Seniorproofing: At Work and at Home

by matshop:

Matshop 3aThe number one concern for any person as they get older is the prospect of losing one’s independence. One of the leading causes for being placed in the care of someone else is due to a physical injury that has made them unable to take care of themselves.
The two predominant areas where injuries arise are at work and in the home. Seniorproofing these environments makes good sense no matter who you are; as the person who requires the proofing or as an employer looking after your aged employees.  

Senior proofing at work

As an employer, there is a legal duty under Work, Health and Safety laws to ensure the reasonable safety of your employees. Even though this is a legal requirement, it is both a social responsibility and common sense too. No reasonable employer wants to see a member of their staff injured as a result of the workplace environment. Not only is it an emotional concern, but a significant business concern. You can lose a well trained employee, you may be liable for workers compensation premiums, and there is the added cost of having to train a replacement employee. It makes good business sense to senior proof your workplace. You should turn your attention as an employer to the work environment, and make an assessment by considering its layout and identifying the areas of risk. It does not have to be a costly and timely project, as often there are cost-effective and simple measures that can be implemented within a couple of weeks to improve the safety of a business for the elderly. Common areas for concern include:

  • Surfaces that may become slippery when wet or if there are spills on it. A sturdy non-slip mat can effectively minimise this hazard area.
  • Areas that are frequently accessed but not easy to access (because they are high up or there is clutter around the area). You may be able to resolve this by re-arranging furniture, or clearing a separate pathway to the area.
  • Areas where there are electrical cords. You should tidy these up to avoid employees tripping.
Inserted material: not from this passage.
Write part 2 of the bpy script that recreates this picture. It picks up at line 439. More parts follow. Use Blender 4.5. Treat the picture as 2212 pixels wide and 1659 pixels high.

By turning your attention as an employer to risk areas, removing clutter, making it easier to reach items that are frequently accessed and ensuring non-slip surfaces are in place, you can senior proof your workplace with little effort, but help to protect yourself, your staff, and your customers.

Senior proofing your homeMatshop 3b

Senior proofing your home is all about arranging your home in a way that reduces the risk of injury. A useful approach to senior proofing is to systematically consider each room in your home, and identify the risks or safety hazards present. Consider ways in which the room can be improved for ease of access. Here are some suggested considerations.

Bathroom

Too often people slip on wet tiles or trip up when getting in and out of their shower or bathtub. A simple and very cost effective measure is to ensure your tiles, shower, or bath tub have non-slip surfaces. Placing a mat on your tiles or having a mat appropriately sized for your bathroom floor, shower, or bathtub may be one such simple measure. Installing non-skid strips or decals is another cost-effective measure. Handrails and guards in the shower and bathtub can also be installed, and are an incredibly useful way to prevent slipping.

Bedroom

Getting in and out of bed is a well-known source of injuries in the home. Ensure that the area around the bed promotes easy access, and if your bed is on floorboards you should consider placing a rug or mat where you first get out of bed to prevent slipping. Know how to get out of a bed safely -roll to your side and sit up first. Place legs on the floor in sitting position and then support yourself out of bed. Consider the lighting in your bedroom. Do you have an ability to light up the room without having to first walk in the dark? An extra lighting fixture can resolve an injury that may occur from tripping up in the dark.

Lounge room and stairways

Often rugs in the lounge room have frayed edges or are curled up in places, making it very easy for elderly people to fall. Ensuring a secure rug or mat is covering your floor will prevent the risk of tripping up. Minimising clutter and again ensuring your room is able to be lit easily without having to walk in the dark can be simple and inexpensive ways to prevent the risk of injury in your home. Ultimately seniorproofing is merely using common sense to prevent injuries. You are the best person to know what your needs are in the home or at work. If you’re not sure how to make these small changes, ask a family member or a friend to help you make your home more safe.